● **Exercise requirements**
Count the lines below that contain the word "script" and give only that number.

● **Provided entries**

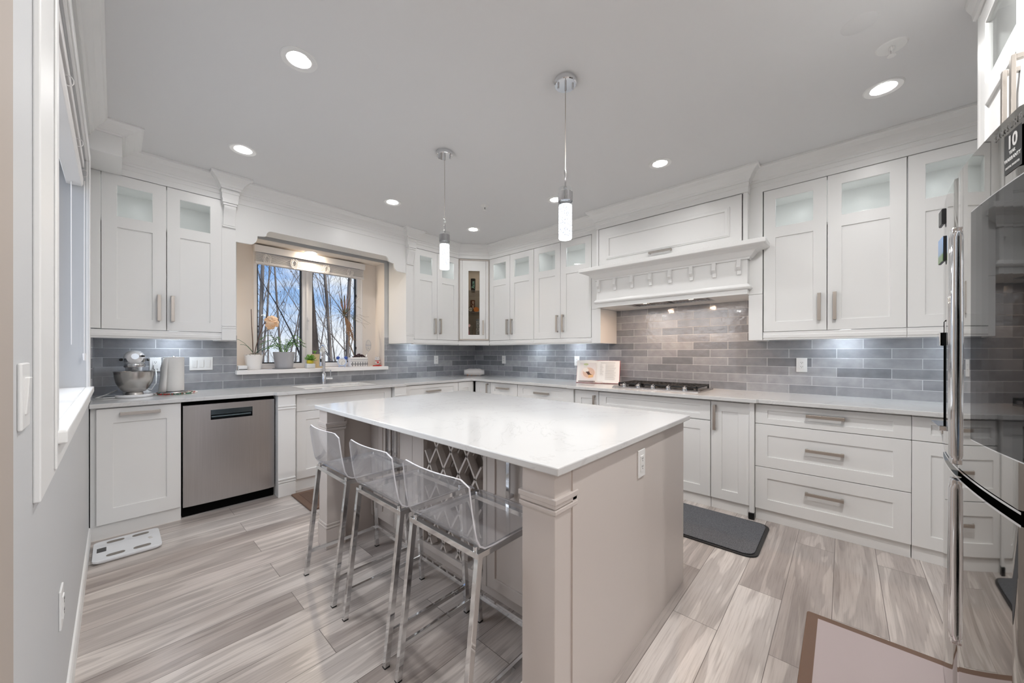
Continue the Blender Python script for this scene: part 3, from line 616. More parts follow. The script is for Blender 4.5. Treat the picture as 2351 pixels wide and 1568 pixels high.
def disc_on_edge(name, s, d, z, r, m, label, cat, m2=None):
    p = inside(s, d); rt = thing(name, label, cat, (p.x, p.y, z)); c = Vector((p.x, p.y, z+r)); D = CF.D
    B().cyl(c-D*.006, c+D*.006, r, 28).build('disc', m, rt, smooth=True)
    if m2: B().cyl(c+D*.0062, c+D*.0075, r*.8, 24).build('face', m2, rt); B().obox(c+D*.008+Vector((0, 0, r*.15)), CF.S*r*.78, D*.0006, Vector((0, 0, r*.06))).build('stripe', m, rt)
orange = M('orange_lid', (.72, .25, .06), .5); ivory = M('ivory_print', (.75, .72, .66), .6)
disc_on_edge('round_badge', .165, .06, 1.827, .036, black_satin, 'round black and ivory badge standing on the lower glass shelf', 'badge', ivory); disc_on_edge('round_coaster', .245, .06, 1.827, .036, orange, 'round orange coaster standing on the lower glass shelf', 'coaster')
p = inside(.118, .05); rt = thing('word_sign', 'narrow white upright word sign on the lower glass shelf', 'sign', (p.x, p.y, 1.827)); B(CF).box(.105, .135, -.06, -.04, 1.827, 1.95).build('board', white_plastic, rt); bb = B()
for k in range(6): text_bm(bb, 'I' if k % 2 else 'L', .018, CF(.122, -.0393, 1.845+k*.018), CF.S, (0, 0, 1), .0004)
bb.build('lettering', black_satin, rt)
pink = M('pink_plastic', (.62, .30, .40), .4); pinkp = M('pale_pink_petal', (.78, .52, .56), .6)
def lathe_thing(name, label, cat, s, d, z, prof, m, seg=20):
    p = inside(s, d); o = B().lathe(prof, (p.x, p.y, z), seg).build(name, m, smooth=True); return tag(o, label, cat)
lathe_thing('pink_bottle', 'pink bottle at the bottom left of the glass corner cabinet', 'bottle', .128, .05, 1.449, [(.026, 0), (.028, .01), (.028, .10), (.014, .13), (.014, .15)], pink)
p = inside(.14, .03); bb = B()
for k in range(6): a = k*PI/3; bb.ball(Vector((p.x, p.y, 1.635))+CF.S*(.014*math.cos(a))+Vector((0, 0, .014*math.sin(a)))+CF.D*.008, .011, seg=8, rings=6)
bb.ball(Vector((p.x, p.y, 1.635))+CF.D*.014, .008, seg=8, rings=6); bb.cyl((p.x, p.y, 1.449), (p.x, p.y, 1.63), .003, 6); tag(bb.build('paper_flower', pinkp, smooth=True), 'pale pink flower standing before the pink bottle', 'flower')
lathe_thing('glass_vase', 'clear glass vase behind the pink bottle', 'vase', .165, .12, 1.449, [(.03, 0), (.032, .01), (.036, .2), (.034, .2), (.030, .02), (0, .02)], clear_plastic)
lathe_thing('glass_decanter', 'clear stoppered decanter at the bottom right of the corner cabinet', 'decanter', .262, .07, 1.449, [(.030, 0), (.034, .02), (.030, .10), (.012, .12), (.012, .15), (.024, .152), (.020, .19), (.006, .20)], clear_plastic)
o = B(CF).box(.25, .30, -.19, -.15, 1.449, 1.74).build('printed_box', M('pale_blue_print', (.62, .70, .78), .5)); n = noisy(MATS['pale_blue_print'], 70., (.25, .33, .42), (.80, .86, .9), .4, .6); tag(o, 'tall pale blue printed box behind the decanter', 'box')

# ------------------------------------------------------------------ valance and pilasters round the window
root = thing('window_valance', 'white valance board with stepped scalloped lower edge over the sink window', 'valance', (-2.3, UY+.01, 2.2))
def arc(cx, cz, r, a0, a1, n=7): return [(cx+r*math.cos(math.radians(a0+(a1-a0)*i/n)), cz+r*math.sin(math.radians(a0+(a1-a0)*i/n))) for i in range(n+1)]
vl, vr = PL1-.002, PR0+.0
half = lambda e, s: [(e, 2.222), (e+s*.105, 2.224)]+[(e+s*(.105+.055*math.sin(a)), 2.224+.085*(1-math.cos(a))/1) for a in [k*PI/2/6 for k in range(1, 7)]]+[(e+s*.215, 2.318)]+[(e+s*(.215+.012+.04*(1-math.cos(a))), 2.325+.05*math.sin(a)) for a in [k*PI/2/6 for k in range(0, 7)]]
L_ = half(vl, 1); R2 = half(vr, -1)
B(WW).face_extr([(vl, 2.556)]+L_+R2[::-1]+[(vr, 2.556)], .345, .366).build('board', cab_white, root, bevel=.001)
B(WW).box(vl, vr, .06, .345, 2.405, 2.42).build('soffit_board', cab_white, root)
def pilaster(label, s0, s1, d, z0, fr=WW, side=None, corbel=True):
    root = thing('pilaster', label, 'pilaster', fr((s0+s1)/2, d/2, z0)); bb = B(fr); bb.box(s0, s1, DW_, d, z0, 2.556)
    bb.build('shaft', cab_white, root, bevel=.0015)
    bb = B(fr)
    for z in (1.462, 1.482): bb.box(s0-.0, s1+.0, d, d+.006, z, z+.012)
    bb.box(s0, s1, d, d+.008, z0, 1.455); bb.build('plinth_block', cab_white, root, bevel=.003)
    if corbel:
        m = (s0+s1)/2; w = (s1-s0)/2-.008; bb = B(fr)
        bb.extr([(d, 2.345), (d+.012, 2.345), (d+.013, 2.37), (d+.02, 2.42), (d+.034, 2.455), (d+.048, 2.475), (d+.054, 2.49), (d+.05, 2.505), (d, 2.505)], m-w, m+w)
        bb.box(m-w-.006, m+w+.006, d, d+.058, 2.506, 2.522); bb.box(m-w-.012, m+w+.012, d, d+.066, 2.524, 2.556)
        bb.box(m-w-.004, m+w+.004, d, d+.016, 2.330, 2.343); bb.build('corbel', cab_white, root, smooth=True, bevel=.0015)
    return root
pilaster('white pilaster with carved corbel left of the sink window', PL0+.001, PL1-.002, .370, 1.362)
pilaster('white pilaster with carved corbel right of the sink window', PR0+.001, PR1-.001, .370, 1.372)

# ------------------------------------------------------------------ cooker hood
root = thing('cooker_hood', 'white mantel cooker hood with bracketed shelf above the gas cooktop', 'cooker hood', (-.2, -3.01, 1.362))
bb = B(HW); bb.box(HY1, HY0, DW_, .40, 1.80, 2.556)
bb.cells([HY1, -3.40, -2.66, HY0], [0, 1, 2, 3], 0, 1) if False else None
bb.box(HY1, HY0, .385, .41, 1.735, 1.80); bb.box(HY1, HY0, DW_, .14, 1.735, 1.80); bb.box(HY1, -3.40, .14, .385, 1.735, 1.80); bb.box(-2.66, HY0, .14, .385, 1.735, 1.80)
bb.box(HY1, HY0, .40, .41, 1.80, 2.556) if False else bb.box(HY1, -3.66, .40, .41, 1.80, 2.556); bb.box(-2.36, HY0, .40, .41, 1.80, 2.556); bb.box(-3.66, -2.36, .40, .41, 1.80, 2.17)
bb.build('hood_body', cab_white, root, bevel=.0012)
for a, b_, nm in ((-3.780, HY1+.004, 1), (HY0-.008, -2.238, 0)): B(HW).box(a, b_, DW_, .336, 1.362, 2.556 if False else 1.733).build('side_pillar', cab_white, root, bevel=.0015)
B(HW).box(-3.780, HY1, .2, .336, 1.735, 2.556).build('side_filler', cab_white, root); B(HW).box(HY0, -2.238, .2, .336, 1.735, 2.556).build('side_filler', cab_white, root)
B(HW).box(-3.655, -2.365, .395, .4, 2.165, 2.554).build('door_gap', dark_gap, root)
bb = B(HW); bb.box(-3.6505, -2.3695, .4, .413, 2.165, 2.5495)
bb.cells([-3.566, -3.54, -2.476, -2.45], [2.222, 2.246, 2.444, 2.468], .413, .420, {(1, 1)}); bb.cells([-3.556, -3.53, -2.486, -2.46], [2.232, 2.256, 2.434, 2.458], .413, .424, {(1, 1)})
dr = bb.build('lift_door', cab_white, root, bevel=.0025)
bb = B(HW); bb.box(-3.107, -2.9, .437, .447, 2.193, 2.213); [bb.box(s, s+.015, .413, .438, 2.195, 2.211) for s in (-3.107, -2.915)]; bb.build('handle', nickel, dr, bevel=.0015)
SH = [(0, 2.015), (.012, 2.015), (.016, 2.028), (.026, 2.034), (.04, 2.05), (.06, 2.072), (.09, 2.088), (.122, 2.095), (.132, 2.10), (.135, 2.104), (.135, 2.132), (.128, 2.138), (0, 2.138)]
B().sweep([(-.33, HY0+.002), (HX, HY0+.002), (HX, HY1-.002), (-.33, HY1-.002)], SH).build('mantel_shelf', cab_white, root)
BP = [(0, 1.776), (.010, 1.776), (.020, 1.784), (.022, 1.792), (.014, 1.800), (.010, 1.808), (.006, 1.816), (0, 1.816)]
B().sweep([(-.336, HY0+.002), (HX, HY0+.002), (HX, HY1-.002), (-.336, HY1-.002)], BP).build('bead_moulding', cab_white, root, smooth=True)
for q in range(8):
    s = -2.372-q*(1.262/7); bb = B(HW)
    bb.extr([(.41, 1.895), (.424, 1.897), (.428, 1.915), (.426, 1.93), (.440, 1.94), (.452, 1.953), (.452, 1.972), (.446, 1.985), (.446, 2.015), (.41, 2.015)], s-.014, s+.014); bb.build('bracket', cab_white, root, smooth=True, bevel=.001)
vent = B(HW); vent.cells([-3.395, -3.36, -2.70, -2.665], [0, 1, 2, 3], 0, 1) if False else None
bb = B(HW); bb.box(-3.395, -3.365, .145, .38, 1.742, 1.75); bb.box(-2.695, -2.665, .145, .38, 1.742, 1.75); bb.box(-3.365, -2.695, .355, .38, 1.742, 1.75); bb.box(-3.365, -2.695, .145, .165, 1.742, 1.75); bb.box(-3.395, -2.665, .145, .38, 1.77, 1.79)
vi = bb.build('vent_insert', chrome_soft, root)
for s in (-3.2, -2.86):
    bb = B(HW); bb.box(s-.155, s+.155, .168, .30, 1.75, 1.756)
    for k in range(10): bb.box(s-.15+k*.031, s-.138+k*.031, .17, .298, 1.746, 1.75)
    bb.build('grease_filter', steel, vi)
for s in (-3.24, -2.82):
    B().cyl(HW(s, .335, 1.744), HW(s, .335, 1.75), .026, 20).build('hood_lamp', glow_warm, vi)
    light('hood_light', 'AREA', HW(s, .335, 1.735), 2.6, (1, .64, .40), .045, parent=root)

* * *

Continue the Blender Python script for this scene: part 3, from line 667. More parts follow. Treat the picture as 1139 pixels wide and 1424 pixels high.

==

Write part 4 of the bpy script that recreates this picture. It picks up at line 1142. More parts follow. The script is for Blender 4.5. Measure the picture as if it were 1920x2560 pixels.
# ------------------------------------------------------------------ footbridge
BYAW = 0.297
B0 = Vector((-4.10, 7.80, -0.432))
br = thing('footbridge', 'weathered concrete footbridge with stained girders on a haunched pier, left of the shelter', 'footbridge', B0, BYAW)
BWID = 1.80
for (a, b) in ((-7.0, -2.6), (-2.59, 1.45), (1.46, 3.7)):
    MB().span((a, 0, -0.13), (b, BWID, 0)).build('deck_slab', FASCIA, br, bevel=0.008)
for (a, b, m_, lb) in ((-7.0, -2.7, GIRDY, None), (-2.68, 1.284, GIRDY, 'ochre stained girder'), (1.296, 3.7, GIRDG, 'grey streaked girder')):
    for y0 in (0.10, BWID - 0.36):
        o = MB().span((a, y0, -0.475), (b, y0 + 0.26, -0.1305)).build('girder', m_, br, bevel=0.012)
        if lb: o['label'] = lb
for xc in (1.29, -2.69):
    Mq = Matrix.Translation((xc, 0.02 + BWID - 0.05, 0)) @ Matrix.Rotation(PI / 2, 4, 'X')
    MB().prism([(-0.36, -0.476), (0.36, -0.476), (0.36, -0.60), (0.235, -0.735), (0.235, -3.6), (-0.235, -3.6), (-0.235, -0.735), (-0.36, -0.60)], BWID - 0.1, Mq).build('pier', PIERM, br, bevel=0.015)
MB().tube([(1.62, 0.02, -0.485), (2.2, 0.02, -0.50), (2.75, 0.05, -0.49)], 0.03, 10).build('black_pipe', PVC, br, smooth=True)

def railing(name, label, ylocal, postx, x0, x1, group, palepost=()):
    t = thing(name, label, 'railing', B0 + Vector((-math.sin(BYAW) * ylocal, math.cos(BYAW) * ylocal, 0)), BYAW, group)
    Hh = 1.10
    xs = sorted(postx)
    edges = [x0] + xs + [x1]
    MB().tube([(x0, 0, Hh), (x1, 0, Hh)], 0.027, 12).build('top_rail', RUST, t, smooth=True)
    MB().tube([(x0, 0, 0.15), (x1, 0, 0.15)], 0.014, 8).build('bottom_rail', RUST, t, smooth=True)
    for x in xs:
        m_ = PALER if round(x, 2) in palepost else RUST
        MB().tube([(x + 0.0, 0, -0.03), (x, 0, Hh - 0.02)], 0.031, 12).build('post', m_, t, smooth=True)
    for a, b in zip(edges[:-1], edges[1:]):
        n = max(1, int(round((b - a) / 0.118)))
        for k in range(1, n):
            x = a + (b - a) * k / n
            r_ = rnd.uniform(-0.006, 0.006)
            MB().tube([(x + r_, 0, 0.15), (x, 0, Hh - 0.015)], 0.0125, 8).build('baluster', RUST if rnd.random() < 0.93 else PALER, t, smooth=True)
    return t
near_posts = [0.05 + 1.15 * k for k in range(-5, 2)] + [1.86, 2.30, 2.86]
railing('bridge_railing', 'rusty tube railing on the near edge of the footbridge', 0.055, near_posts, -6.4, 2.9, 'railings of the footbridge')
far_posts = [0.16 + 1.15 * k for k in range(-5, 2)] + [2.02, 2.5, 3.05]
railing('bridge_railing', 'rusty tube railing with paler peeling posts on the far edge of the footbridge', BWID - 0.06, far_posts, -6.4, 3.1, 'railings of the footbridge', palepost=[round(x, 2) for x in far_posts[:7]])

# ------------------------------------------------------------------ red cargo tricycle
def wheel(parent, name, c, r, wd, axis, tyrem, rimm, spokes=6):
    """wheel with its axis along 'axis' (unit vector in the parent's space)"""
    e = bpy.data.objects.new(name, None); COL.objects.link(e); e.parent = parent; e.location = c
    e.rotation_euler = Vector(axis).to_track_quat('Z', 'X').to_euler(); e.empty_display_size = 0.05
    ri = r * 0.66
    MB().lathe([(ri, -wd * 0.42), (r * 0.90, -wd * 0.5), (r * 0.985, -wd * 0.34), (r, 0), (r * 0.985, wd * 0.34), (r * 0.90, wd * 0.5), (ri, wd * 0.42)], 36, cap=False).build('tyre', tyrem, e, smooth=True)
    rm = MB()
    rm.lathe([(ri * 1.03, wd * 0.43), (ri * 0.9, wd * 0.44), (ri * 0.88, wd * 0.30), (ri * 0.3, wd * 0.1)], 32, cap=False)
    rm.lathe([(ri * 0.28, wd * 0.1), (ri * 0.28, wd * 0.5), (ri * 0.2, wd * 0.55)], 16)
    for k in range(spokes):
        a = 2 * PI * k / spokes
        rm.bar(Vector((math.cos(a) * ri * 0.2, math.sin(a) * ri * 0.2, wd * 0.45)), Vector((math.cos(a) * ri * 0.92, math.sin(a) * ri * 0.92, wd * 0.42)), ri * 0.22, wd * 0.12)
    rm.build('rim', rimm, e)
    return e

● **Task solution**
3